Extract the listing in its entirety, keeping each line identical to the original.

···

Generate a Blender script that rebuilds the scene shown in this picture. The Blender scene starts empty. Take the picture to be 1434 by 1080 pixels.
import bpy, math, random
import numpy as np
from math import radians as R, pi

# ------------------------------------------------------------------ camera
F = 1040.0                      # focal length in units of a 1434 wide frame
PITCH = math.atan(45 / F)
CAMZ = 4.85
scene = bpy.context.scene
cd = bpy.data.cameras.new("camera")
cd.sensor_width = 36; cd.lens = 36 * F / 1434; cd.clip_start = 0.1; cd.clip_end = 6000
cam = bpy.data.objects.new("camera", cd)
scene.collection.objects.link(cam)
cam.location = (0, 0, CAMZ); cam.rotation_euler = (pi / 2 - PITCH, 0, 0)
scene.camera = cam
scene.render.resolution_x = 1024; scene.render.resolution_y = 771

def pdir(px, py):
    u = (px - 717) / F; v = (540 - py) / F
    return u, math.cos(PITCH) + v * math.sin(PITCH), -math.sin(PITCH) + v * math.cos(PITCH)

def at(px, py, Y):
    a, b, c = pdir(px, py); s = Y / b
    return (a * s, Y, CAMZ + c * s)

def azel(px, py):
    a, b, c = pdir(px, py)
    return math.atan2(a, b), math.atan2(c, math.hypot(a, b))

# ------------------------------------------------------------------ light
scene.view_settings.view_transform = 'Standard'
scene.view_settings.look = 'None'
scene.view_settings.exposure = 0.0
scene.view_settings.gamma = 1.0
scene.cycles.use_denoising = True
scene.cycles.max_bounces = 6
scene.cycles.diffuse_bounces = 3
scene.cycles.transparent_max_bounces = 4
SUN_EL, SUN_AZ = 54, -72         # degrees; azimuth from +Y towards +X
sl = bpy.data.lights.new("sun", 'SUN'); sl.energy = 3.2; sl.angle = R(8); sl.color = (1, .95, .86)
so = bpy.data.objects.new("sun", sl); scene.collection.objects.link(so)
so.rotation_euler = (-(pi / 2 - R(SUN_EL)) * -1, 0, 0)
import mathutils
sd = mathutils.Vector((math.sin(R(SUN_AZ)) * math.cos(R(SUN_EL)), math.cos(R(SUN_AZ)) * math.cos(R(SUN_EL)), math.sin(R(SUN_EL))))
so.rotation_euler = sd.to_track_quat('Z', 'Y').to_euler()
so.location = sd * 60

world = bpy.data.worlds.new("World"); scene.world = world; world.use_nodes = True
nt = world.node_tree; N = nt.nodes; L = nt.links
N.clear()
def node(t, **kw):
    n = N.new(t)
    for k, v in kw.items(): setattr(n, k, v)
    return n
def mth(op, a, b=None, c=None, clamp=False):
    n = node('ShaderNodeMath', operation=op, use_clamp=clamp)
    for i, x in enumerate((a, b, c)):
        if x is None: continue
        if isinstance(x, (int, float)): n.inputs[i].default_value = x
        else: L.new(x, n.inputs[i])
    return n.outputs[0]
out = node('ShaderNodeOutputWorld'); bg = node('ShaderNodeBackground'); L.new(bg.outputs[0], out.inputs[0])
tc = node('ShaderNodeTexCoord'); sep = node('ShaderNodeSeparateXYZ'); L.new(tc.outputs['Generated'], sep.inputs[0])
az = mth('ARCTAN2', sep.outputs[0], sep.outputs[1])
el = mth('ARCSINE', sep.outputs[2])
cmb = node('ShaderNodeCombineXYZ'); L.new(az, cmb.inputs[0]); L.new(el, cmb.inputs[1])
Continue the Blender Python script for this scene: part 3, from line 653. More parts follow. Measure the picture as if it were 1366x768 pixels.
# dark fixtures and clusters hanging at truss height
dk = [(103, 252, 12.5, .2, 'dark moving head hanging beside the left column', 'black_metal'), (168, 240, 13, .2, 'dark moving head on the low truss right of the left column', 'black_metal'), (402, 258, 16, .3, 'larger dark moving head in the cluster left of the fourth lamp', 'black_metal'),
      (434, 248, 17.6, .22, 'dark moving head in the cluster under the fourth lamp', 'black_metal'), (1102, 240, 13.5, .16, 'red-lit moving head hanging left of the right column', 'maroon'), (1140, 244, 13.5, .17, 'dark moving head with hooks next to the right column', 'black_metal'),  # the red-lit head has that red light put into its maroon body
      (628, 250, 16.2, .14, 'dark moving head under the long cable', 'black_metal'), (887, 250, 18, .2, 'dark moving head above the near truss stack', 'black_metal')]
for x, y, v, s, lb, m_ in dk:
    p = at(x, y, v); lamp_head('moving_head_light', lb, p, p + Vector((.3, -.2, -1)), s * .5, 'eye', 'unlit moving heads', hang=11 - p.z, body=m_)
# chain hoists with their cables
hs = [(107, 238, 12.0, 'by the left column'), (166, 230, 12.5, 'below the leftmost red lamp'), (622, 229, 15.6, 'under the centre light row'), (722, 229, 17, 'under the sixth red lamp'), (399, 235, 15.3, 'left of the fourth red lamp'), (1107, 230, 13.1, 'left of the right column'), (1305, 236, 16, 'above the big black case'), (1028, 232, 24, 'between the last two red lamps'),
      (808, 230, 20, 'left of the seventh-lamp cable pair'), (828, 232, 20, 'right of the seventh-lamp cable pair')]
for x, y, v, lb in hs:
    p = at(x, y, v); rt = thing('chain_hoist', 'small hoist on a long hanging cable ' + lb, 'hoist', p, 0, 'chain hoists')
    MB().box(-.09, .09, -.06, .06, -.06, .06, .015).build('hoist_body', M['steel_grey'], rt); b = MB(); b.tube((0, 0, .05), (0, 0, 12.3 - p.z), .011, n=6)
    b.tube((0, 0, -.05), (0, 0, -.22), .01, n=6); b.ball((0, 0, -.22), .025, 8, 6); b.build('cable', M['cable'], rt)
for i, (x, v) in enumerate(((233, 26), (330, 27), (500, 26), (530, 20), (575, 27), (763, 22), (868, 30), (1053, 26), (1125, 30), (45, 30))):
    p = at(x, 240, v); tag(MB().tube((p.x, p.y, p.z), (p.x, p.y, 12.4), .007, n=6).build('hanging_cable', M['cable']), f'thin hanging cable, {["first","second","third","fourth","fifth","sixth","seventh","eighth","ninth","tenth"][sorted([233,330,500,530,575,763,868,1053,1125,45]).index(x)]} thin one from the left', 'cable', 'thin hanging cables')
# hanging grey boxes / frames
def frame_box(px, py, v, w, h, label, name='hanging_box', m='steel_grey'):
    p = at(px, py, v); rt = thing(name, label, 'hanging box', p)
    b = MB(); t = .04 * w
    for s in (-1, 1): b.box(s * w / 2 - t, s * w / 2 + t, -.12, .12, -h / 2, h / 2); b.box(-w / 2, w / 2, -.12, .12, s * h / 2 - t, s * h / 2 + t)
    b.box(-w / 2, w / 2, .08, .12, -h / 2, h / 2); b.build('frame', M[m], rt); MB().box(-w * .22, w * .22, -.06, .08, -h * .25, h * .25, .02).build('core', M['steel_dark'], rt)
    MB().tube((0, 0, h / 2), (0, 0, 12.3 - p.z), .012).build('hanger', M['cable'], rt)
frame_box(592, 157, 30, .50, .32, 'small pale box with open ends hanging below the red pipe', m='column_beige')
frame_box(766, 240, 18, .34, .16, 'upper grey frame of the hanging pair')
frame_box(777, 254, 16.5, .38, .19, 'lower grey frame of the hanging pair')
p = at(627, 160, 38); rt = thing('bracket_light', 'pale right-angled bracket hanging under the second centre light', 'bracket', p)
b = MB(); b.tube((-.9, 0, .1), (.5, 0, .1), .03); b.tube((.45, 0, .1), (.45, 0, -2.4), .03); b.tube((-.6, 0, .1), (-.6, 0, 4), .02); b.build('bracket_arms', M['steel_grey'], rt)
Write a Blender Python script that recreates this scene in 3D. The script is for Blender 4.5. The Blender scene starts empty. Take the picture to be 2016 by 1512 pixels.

···

* **Answer to this exercise**
Generate a Blender script that rebuilds the scene shown in this picture. The Blender scene starts empty. Take the picture to be 1434 by 1080 pixels.
import bpy, math, random
import numpy as np
from math import radians as R, pi

# ------------------------------------------------------------------ camera
F = 1040.0                      # focal length in units of a 1434 wide frame
PITCH = math.atan(45 / F)
CAMZ = 4.85
scene = bpy.context.scene
cd = bpy.data.cameras.new("camera")
cd.sensor_width = 36; cd.lens = 36 * F / 1434; cd.clip_start = 0.1; cd.clip_end = 6000
cam = bpy.data.objects.new("camera", cd)
scene.collection.objects.link(cam)
cam.location = (0, 0, CAMZ); cam.rotation_euler = (pi / 2 - PITCH, 0, 0)
scene.camera = cam
scene.render.resolution_x = 1024; scene.render.resolution_y = 771

def pdir(px, py):
    u = (px - 717) / F; v = (540 - py) / F
    return u, math.cos(PITCH) + v * math.sin(PITCH), -math.sin(PITCH) + v * math.cos(PITCH)

def at(px, py, Y):
    a, b, c = pdir(px, py); s = Y / b
    return (a * s, Y, CAMZ + c * s)

def azel(px, py):
    a, b, c = pdir(px, py)
    return math.atan2(a, b), math.atan2(c, math.hypot(a, b))

# ------------------------------------------------------------------ light
scene.view_settings.view_transform = 'Standard'
scene.view_settings.look = 'None'
scene.view_settings.exposure = 0.0
scene.view_settings.gamma = 1.0
scene.cycles.use_denoising = True
scene.cycles.max_bounces = 6
scene.cycles.diffuse_bounces = 3
scene.cycles.transparent_max_bounces = 4
SUN_EL, SUN_AZ = 54, -72         # degrees; azimuth from +Y towards +X
sl = bpy.data.lights.new("sun", 'SUN'); sl.energy = 3.2; sl.angle = R(8); sl.color = (1, .95, .86)
so = bpy.data.objects.new("sun", sl); scene.collection.objects.link(so)
so.rotation_euler = (-(pi / 2 - R(SUN_EL)) * -1, 0, 0)
import mathutils
sd = mathutils.Vector((math.sin(R(SUN_AZ)) * math.cos(R(SUN_EL)), math.cos(R(SUN_AZ)) * math.cos(R(SUN_EL)), math.sin(R(SUN_EL))))
so.rotation_euler = sd.to_track_quat('Z', 'Y').to_euler()
so.location = sd * 60

world = bpy.data.worlds.new("World"); scene.world = world; world.use_nodes = True
nt = world.node_tree; N = nt.nodes; L = nt.links
N.clear()
def node(t, **kw):
    n = N.new(t)
    for k, v in kw.items(): setattr(n, k, v)
    return n
def mth(op, a, b=None, c=None, clamp=False):
    n = node('ShaderNodeMath', operation=op, use_clamp=clamp)
    for i, x in enumerate((a, b, c)):
        if x is None: continue
        if isinstance(x, (int, float)): n.inputs[i].default_value = x
        else: L.new(x, n.inputs[i])
    return n.outputs[0]
out = node('ShaderNodeOutputWorld'); bg = node('ShaderNodeBackground'); L.new(bg.outputs[0], out.inputs[0])
tc = node('ShaderNodeTexCoord'); sep = node('ShaderNodeSeparateXYZ'); L.new(tc.outputs['Generated'], sep.inputs[0])
az = mth('ARCTAN2', sep.outputs[0], sep.outputs[1])
el = mth('ARCSINE', sep.outputs[2])
cmb = node('ShaderNodeCombineXYZ'); L.new(az, cmb.inputs[0]); L.new(el, cmb.inputs[1])
Continue the Blender Python script for this scene: part 3, from line 653. More parts follow. Measure the picture as if it were 1366x768 pixels.
# dark fixtures and clusters hanging at truss height
dk = [(103, 252, 12.5, .2, 'dark moving head hanging beside the left column', 'black_metal'), (168, 240, 13, .2, 'dark moving head on the low truss right of the left column', 'black_metal'), (402, 258, 16, .3, 'larger dark moving head in the cluster left of the fourth lamp', 'black_metal'),
      (434, 248, 17.6, .22, 'dark moving head in the cluster under the fourth lamp', 'black_metal'), (1102, 240, 13.5, .16, 'red-lit moving head hanging left of the right column', 'maroon'), (1140, 244, 13.5, .17, 'dark moving head with hooks next to the right column', 'black_metal'),  # the red-lit head has that red light put into its maroon body
      (628, 250, 16.2, .14, 'dark moving head under the long cable', 'black_metal'), (887, 250, 18, .2, 'dark moving head above the near truss stack', 'black_metal')]
for x, y, v, s, lb, m_ in dk:
    p = at(x, y, v); lamp_head('moving_head_light', lb, p, p + Vector((.3, -.2, -1)), s * .5, 'eye', 'unlit moving heads', hang=11 - p.z, body=m_)
# chain hoists with their cables
hs = [(107, 238, 12.0, 'by the left column'), (166, 230, 12.5, 'below the leftmost red lamp'), (622, 229, 15.6, 'under the centre light row'), (722, 229, 17, 'under the sixth red lamp'), (399, 235, 15.3, 'left of the fourth red lamp'), (1107, 230, 13.1, 'left of the right column'), (1305, 236, 16, 'above the big black case'), (1028, 232, 24, 'between the last two red lamps'),
      (808, 230, 20, 'left of the seventh-lamp cable pair'), (828, 232, 20, 'right of the seventh-lamp cable pair')]
for x, y, v, lb in hs:
    p = at(x, y, v); rt = thing('chain_hoist', 'small hoist on a long hanging cable ' + lb, 'hoist', p, 0, 'chain hoists')
    MB().box(-.09, .09, -.06, .06, -.06, .06, .015).build('hoist_body', M['steel_grey'], rt); b = MB(); b.tube((0, 0, .05), (0, 0, 12.3 - p.z), .011, n=6)
    b.tube((0, 0, -.05), (0, 0, -.22), .01, n=6); b.ball((0, 0, -.22), .025, 8, 6); b.build('cable', M['cable'], rt)
for i, (x, v) in enumerate(((233, 26), (330, 27), (500, 26), (530, 20), (575, 27), (763, 22), (868, 30), (1053, 26), (1125, 30), (45, 30))):
    p = at(x, 240, v); tag(MB().tube((p.x, p.y, p.z), (p.x, p.y, 12.4), .007, n=6).build('hanging_cable', M['cable']), f'thin hanging cable, {["first","second","third","fourth","fifth","sixth","seventh","eighth","ninth","tenth"][sorted([233,330,500,530,575,763,868,1053,1125,45]).index(x)]} thin one from the left', 'cable', 'thin hanging cables')
# hanging grey boxes / frames
def frame_box(px, py, v, w, h, label, name='hanging_box', m='steel_grey'):
    p = at(px, py, v); rt = thing(name, label, 'hanging box', p)
    b = MB(); t = .04 * w
    for s in (-1, 1): b.box(s * w / 2 - t, s * w / 2 + t, -.12, .12, -h / 2, h / 2); b.box(-w / 2, w / 2, -.12, .12, s * h / 2 - t, s * h / 2 + t)
    b.box(-w / 2, w / 2, .08, .12, -h / 2, h / 2); b.build('frame', M[m], rt); MB().box(-w * .22, w * .22, -.06, .08, -h * .25, h * .25, .02).build('core', M['steel_dark'], rt)
    MB().tube((0, 0, h / 2), (0, 0, 12.3 - p.z), .012).build('hanger', M['cable'], rt)
frame_box(592, 157, 30, .50, .32, 'small pale box with open ends hanging below the red pipe', m='column_beige')
frame_box(766, 240, 18, .34, .16, 'upper grey frame of the hanging pair')
frame_box(777, 254, 16.5, .38, .19, 'lower grey frame of the hanging pair')
p = at(627, 160, 38); rt = thing('bracket_light', 'pale right-angled bracket hanging under the second centre light', 'bracket', p)
b = MB(); b.tube((-.9, 0, .1), (.5, 0, .1), .03); b.tube((.45, 0, .1), (.45, 0, -2.4), .03); b.tube((-.6, 0, .1), (-.6, 0, 4), .02); b.build('bracket_arms', M['steel_grey'], rt)
Write a Blender Python script that recreates this scene in 3D. The script is for Blender 4.5. The Blender scene starts empty. Take the picture to be 2016 by 1512 pixels.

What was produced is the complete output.